Opinion.- Do you know who a contact centre operator is in a company? The person who knows your client best. This is the one who will encounter your consumer first. And one-on-one, not on paper or in diagrams. He will take on his emotions when a person is angry or upset, solve his problems, and help with a task.

All the negativity and, possibly, a set of profanity will be poured onto the contact centre operator. Because let’s be honest, people rarely call to say “thank you.” And it is the contact centre operator who is the person who can recognize the real needs of the client, retain him, and increase his loyalty.

Has it become obvious how important these people are? Then let’s talk further about how to not “kill” your company in pursuit of trends and optimization in customer focus. 

So, the most important, most fashionable and most discussed trend of this time is AI. Important? Undoubtedly. Panacea? No. The main rule: artificial intelligence helps contact centre agents, not replaces them.

What can AI do? Quickly answer a standard question that does not require a creative approach. Find instructions, suggest the correct algorithm of actions, give the client a link or the necessary document, and so on. AI can help your client in 10-15 seconds if the question is generic. This is important to relieve operators and give them more time to work with people, where help or advice from a living person is required, rather than a robot.

What can’t AI do? Understand the client’s deeper question and his needs, his emotions, which may be completely irrational at the moment. For example, a person comes to the contact centre with hysterics, that something is not working, that he was deceived, that he is “leaving” you forever.

And here a living person can understand whether there really is an essence of the problem or, for example, a person needs a bonus. And, if he receives this bonus, will he remain a client or not? Will this satisfy his need and make him more loyal to the brand, or, on the contrary, will it anger him even more, because he is making a different request? There are a million nuances here. And sometimes you need to be human to understand a person. 

So the question is not whether artificial intelligence is needed in customer service.

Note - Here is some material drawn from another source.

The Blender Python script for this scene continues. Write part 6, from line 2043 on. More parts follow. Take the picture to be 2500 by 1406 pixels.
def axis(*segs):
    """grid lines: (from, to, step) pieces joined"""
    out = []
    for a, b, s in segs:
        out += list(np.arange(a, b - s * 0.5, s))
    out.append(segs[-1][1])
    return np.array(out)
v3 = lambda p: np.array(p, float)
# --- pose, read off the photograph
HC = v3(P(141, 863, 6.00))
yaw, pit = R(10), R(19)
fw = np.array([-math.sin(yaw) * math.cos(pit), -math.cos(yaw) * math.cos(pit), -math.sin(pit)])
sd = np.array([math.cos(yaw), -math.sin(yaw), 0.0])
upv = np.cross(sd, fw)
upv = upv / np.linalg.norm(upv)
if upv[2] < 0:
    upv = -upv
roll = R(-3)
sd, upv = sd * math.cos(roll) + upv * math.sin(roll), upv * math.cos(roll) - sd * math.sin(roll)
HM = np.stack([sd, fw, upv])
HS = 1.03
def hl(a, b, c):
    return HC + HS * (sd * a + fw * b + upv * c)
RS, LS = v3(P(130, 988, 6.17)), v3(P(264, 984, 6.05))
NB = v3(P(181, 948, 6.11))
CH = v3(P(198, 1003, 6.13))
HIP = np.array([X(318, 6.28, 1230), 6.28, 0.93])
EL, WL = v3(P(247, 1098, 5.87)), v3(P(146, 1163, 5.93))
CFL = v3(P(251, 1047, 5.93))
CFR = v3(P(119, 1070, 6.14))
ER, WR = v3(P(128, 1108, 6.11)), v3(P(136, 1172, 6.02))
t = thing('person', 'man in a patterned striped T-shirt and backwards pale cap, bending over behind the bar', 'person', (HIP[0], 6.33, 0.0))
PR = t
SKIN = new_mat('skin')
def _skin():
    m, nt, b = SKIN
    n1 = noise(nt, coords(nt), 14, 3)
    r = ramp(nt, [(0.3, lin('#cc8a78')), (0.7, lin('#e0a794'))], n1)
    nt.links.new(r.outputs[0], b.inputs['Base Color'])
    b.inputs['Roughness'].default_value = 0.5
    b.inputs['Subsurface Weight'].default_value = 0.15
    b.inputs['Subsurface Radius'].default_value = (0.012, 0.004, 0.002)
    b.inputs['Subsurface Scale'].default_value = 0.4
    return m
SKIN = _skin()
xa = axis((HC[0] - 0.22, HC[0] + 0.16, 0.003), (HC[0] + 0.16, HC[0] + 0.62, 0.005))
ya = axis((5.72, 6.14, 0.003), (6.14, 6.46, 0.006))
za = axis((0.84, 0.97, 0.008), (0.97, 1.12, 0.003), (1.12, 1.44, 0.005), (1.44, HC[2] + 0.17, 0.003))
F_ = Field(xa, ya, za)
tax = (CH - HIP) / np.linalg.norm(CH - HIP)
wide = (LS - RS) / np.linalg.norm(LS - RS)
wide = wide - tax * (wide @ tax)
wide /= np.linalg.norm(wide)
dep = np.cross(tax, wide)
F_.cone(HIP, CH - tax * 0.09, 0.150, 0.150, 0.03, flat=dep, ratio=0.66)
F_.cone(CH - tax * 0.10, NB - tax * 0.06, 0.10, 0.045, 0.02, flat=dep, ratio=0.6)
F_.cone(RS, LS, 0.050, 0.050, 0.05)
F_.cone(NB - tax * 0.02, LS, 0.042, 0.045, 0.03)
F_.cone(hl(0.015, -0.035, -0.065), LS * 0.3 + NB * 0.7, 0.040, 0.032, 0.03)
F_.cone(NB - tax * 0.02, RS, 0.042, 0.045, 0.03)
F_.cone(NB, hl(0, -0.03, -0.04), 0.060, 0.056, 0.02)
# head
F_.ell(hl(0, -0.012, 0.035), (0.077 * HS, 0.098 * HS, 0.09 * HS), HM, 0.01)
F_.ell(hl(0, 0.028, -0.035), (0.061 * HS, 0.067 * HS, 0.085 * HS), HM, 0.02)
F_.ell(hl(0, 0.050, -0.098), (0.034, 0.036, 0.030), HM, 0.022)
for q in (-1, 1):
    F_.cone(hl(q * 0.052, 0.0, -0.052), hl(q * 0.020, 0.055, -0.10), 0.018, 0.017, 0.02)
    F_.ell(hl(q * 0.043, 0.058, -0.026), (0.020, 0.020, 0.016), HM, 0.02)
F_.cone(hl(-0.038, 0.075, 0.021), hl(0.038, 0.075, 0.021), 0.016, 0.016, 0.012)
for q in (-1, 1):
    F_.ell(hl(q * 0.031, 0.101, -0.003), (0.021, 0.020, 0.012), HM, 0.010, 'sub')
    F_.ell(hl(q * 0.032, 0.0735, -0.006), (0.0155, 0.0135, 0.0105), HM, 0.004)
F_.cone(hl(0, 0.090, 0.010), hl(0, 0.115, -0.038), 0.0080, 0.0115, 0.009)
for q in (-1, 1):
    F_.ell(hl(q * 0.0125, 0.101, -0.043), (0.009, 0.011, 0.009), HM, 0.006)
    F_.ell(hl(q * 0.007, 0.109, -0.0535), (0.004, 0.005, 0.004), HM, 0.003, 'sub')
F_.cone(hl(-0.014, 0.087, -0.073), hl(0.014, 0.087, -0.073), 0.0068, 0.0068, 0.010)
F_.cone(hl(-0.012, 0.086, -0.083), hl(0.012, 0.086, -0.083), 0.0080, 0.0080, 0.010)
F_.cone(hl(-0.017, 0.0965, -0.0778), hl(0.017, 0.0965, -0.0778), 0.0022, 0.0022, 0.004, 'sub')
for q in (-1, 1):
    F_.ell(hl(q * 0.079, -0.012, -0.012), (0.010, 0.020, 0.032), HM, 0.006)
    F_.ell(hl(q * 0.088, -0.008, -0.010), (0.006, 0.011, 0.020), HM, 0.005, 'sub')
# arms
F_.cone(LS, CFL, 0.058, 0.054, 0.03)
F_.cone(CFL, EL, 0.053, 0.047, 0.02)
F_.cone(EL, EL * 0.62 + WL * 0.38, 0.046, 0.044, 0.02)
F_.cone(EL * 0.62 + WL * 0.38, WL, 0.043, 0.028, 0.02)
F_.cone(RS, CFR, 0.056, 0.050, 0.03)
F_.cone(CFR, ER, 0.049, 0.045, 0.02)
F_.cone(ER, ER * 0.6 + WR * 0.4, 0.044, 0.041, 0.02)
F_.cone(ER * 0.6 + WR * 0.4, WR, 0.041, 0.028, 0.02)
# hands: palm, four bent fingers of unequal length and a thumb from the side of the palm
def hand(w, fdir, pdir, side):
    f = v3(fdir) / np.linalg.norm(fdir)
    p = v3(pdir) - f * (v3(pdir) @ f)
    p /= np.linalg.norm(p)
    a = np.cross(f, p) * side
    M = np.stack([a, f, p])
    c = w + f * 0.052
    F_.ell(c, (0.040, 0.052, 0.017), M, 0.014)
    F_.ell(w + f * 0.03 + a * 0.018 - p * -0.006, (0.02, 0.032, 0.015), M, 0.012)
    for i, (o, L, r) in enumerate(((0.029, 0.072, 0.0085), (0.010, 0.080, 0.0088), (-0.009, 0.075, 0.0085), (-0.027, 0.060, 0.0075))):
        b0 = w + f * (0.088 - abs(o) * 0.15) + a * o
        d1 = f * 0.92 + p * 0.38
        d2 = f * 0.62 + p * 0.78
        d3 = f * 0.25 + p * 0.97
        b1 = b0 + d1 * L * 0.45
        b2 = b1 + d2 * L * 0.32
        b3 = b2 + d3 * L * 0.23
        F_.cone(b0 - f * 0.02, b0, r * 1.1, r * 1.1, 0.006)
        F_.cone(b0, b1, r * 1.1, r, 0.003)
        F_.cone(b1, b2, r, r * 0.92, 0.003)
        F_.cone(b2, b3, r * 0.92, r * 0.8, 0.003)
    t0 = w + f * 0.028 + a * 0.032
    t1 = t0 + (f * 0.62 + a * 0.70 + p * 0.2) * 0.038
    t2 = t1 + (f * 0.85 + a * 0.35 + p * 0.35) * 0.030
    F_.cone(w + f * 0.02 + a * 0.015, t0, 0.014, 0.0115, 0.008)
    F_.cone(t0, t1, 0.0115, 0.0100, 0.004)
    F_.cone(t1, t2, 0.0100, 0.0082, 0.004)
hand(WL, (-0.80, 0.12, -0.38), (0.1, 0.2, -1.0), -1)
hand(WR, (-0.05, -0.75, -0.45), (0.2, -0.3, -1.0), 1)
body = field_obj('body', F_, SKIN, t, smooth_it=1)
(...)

And the one who can make it as “human” as possible, implements a system that, at the right moment, can quickly switch a person from a robot to an operator. After all, AI is actually capable of deviating from patterns and, in some ways, even being creative.

However, implementing such a system requires time and the work of a large number of live employees. And this is precisely the trend of this year, and not just working with AI.

Second. Do you know what else can “kill” customer focus in your business? Scripts.

Here the story is twofold, as with AI. Communicating using scripts is like communicating with a robot. This can make the customer even more angry and prevent the operator from understanding the real problem.

On the other hand, you need to understand that a young employee who has just joined the company may not be ready to communicate with the client without scripts and resolve issues on his own.

So I am a supporter of the “flexible” system. When a person who already has some experience is transferred from working with scripts to working with dialogue structure. This means that he does not have ready answers to questions, but there is a “skeleton” of dialogue along which he can move. For example, the operator knows that if a client calls and screams, then it is important to “knock down” his scream. But he can be creative in how to do it in a given situation.

Perhaps your client should first spend ten minutes listing all the obscene words that he knows in order to then enter into a constructive dialogue with you. So let him do it and not stop him. This is his emotion and he must express it.

I’ll tell you even more. Sometimes the operator must use obscene language. There are times when this is the only way one will hear you and understand that there is also a living person on the other end. And that now they really listen to him, understand and share his indignation. This cannot be described in a script. But this can change the entire paradigm of communication, turning your client into a brand ambassador. But the moments when such communication may be appropriate cannot be guessed, only felt.

I was not born CEO of PIN-UP.CRM. I worked as an operator, analyst, team lead, trainer and head of the sales department. So, I know very well how important it is sometimes to answer a client: “Fu**, I don’t like it either!” And it is after this that a constructive conversation will begin, and not a flow of emotions.

So, to sum it up, I’ll say: that AI is cool, but it’s not a replacement for people. Scripts are needed, but they are not a substitute for training. The golden rule: a person must hear a person. May the force and clients be with us!